Mrs Leach, formerly chairman of Southport Corporation transport committee, was presenting a paper entitled "Travel concessions for the elderly" to the annual conference of the Association of Public Passenger Transport in Brighton. Tracing the history of concessionary travel, she said that no doubt the elderly, were the largest single category of persons who, in some areas, benefitted from such concessions. So large a category, in fact, that the subject had assumed considerable financial significance, and in some quarters controversy, or even become a political issue.
Dismissing children's fares from the "concessionary" bracket, claiming that they had been introduced by many undertakings as an inducement to encourage family travel, Mrs Leech traced the origin of the true travel concession to free or reduced fare travel for the blind, and other disabled people. Such concessions had operated in some areas for many years, without becoming the subject of any national controversy. No direct payment to anybody was involved, and with a comparatively mall number of people qualifying, no one really thought very much about the financial implications.

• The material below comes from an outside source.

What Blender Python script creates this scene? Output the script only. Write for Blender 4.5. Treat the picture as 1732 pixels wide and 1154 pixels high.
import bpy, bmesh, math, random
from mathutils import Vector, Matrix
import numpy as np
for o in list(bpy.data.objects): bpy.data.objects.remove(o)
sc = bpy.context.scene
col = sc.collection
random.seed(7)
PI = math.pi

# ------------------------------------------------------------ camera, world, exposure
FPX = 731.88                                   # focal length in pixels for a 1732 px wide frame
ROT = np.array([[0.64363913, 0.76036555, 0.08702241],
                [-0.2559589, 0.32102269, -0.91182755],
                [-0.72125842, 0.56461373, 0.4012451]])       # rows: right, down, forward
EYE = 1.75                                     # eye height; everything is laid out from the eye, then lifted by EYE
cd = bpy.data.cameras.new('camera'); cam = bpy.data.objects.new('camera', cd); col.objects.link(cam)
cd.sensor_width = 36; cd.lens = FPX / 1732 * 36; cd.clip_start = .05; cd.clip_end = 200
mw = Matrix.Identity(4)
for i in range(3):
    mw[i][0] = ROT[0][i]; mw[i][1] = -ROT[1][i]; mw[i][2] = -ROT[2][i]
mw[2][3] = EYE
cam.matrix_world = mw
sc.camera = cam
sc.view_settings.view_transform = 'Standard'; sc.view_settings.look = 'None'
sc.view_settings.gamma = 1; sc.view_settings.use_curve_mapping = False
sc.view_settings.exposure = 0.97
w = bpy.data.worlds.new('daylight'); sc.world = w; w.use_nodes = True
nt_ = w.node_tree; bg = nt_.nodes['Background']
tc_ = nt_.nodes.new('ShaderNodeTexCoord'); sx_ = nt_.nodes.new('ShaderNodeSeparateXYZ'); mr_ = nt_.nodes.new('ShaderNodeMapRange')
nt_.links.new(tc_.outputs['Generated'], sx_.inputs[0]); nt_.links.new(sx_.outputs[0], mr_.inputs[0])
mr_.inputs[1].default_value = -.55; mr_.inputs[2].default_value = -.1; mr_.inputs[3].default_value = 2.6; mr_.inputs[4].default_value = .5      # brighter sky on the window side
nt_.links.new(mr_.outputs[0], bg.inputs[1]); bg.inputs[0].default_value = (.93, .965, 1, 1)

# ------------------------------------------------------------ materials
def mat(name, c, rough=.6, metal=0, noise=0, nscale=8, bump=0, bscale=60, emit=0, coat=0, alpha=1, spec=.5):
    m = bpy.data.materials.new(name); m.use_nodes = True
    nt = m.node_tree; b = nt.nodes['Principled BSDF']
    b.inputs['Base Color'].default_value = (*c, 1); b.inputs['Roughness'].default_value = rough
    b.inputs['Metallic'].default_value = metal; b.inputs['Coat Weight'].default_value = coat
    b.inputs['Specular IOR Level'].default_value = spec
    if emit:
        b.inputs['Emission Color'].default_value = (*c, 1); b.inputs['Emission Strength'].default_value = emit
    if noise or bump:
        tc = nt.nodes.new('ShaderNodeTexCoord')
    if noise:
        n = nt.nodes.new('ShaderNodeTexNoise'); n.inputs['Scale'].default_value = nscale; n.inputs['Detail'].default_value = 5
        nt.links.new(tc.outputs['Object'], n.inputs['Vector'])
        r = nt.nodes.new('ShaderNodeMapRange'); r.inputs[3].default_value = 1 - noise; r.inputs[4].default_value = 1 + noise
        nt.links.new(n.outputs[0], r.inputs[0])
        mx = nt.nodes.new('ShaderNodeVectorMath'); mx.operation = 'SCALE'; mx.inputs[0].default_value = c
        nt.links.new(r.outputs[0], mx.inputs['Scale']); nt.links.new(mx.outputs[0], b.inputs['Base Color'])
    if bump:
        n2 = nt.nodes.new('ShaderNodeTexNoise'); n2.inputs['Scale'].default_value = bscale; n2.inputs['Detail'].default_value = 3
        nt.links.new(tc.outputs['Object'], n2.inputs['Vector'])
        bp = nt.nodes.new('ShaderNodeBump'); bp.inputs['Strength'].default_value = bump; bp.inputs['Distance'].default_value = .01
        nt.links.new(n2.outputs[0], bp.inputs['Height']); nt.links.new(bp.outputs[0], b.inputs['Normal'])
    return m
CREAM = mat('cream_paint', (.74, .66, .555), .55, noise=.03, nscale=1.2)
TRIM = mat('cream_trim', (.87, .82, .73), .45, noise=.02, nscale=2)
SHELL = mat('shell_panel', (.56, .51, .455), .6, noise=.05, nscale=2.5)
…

After the Second World War, a number of local authority undertakings began extending the system to the elderly. Again the concession was provided by the transport operator, and took the form of a failure to collect the full economic fare. With the inflationary trends beginning about the same time, however, operators had to introduce applications for higher fares, and were obliged to revise their financial affairs to meet the requirements of the Licensing Authorities.

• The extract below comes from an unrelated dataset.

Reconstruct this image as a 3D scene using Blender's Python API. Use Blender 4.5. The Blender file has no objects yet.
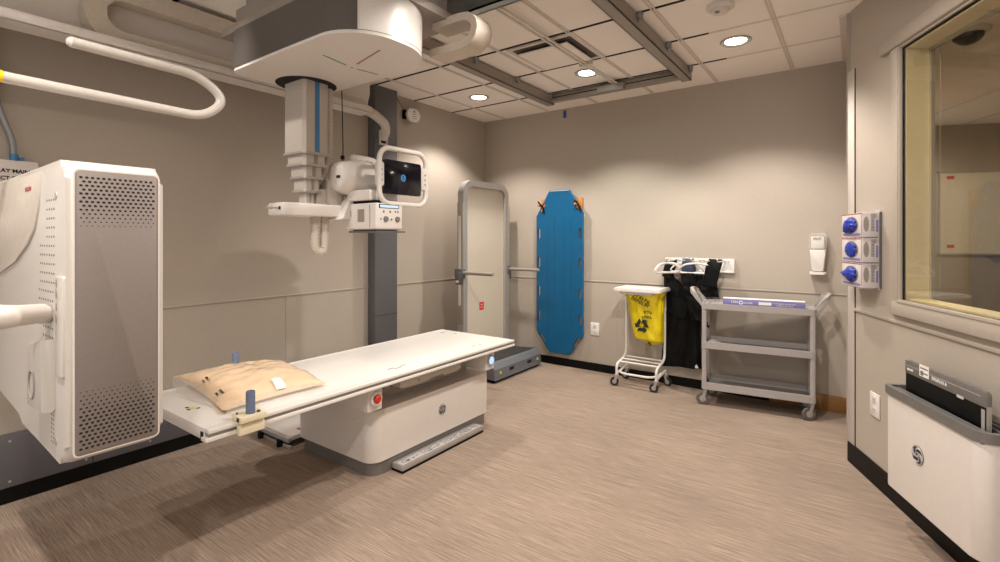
EXPOSURE = 0.68
PW = 74
AMB = .68
import bpy, bmesh, math, random
from mathutils import Vector, Matrix, noise
random.seed(4)
S = bpy.context.scene
COL = S.collection
PI = math.pi

# ------------------------------------------------------------------ materials
def lin(c):
    return tuple(((v/255.0)/12.92 if v/255.0 <= .04045 else (((v/255.0)+.055)/1.055)**2.4) for v in c)

def mat(name, rgb, rough=.5, metal=0., var=.04, scale=30., bump=0., spec=.5, stretch=None, coat=0.):
    m = bpy.data.materials.new(name); m.use_nodes = True
    nt = m.node_tree; N = nt.nodes; L = nt.links
    b = N['Principled BSDF']
    c = lin(rgb)
    b.inputs['Roughness'].default_value = rough
    b.inputs['Metallic'].default_value = metal
    b.inputs['Specular IOR Level'].default_value = spec
    if coat: b.inputs['Coat Weight'].default_value = coat
    tc = N.new('ShaderNodeTexCoord'); mp = N.new('ShaderNodeMapping')
    if stretch: mp.inputs['Scale'].default_value = stretch
    L.new(tc.outputs['Object'], mp.inputs['Vector'])
    nz = N.new('ShaderNodeTexNoise'); nz.inputs['Scale'].default_value = scale
    nz.inputs['Detail'].default_value = 3.
    L.new(mp.outputs[0], nz.inputs['Vector'])
    rp = N.new('ShaderNodeValToRGB')
    rp.color_ramp.elements[0].position = .3; rp.color_ramp.elements[1].position = .7
    rp.color_ramp.elements[0].color = (*[v*(1-var) for v in c], 1)
    rp.color_ramp.elements[1].color = (*[min(1, v*(1+var)) for v in c], 1)
    L.new(nz.outputs['Fac'], rp.inputs['Fac']); L.new(rp.outputs['Color'], b.inputs['Base Color'])
    if bump:
        bp = N.new('ShaderNodeBump'); bp.inputs['Strength'].default_value = bump
        bp.inputs['Distance'].default_value = .004
        L.new(nz.outputs['Fac'], bp.inputs['Height']); L.new(bp.outputs[0], b.inputs['Normal'])
    return m

def emis(name, rgb, strength):
    m = bpy.data.materials.new(name); m.use_nodes = True
    nt = m.node_tree; nt.nodes.clear()
    e = nt.nodes.new('ShaderNodeEmission'); o = nt.nodes.new('ShaderNodeOutputMaterial')
    e.inputs['Color'].default_value = (*lin(rgb), 1); e.inputs['Strength'].default_value = strength
    nt.links.new(e.outputs[0], o.inputs['Surface'])
    return m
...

Many people in the transport industry, and, indeed, some of the Traffic Commissioners, began to advance the theory that the financial burden of travel concessions should not be borne by the transport undertakings and, thereby, by the other members of the travelling public, but by central Government or local authorities as a social service. Local authorities did not have any direct power to provide travel concessions, and as politicians found the abolition of concessions once granted to be unacceptable, the practice arose whereby undertakings in the red bargained in advance for a loss equal to the evaluated cost to be borne by the rates,
Enter Mr Prescott
Following a High Court action brought against Birmingham Corporation by a certain Mr Prescott in 1954, who claimed that the Corporation had no legal power to provide concessions resulting in an estimated loss of £90,000 revenue over a 12-month period, the Court of Appeal held that the proposal was ultra vires (beyond legal power). This unpopular ruling led Parliament to introduce the "Public Service Vehicles (Travel Concessions) Act" in 1955, giving legal blessing, within the terms of the Act, to schemes already in operation.

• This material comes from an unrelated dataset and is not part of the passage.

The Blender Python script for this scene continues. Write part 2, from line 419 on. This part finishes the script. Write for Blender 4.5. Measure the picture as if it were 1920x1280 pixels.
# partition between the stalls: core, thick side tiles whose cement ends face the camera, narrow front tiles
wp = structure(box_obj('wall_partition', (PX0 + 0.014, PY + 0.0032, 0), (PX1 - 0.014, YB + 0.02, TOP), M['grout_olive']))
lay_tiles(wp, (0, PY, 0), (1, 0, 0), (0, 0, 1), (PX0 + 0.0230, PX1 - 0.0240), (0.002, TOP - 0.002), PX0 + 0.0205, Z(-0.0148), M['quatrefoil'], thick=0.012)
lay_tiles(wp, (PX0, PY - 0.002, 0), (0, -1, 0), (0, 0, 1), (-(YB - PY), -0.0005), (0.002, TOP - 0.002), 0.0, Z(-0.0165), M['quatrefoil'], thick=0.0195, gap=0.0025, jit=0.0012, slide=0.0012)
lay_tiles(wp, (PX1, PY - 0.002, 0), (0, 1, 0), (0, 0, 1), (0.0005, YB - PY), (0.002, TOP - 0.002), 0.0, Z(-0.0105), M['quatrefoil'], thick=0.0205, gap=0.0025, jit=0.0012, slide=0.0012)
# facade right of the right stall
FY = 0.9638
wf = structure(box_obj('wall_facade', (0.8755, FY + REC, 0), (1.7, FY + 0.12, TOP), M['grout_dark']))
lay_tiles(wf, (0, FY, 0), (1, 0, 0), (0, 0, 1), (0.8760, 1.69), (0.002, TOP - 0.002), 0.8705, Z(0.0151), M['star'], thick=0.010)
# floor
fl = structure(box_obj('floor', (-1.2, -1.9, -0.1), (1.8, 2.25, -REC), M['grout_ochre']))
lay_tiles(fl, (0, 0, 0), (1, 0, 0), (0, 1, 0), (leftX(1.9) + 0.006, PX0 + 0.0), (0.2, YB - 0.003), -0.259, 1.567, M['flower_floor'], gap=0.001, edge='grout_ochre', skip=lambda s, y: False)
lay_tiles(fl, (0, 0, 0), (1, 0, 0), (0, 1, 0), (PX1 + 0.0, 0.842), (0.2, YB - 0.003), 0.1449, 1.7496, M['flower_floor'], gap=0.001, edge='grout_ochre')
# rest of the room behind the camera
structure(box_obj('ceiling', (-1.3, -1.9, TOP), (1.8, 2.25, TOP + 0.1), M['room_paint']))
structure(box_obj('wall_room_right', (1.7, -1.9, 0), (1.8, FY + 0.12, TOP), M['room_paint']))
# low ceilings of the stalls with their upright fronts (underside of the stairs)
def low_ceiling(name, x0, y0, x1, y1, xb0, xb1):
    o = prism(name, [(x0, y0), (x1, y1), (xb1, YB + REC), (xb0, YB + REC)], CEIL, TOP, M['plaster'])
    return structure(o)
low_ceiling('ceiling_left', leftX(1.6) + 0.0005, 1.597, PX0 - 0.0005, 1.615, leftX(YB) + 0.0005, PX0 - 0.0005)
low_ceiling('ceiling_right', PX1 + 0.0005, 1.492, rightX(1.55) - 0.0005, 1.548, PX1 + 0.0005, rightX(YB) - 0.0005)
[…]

Publicity surrounding the above case and subsequent legislation increased public pressure for the extension of concessionary travel to areas not already served, and while a further Act introduced in 1964 marked a step forward, it was not until the Transport Act of 1968 that local authorities were empowered to make payments to operators other than municipal undertakings.
Meanwhile, the exact nature of travel concessions, both in relation to people qualifying and the extent of the concessions granted, varied considerably throughout the country, and even within the area of individual operators. Mrs Leech outlined some of the problems faced, and the anomalies within the area of the Merseyside Metropolitan County alone.
Evaluating concessions
The problem of evaluating travel concessions was discussed at some length, Mrs Leech quoting examples of methods used. For example, should the value to the recipient or the cost to the transport undertaking be the major factor? From the point of view of the latter, the answer was clearly of extreme importance, and equally difficult to ascertain accurately.
If society was to accept that travel concessions for the elderly were in the nature of a social service, public transport operators ought to look at the affect of the availability of such concessions on the recipients themselves. Because of the health and social problem which every Social Services authority had to face, it was impossible to evaluate the true cost to the ratepayer if concessionary fares were discontinued, Mrs Leech concluded.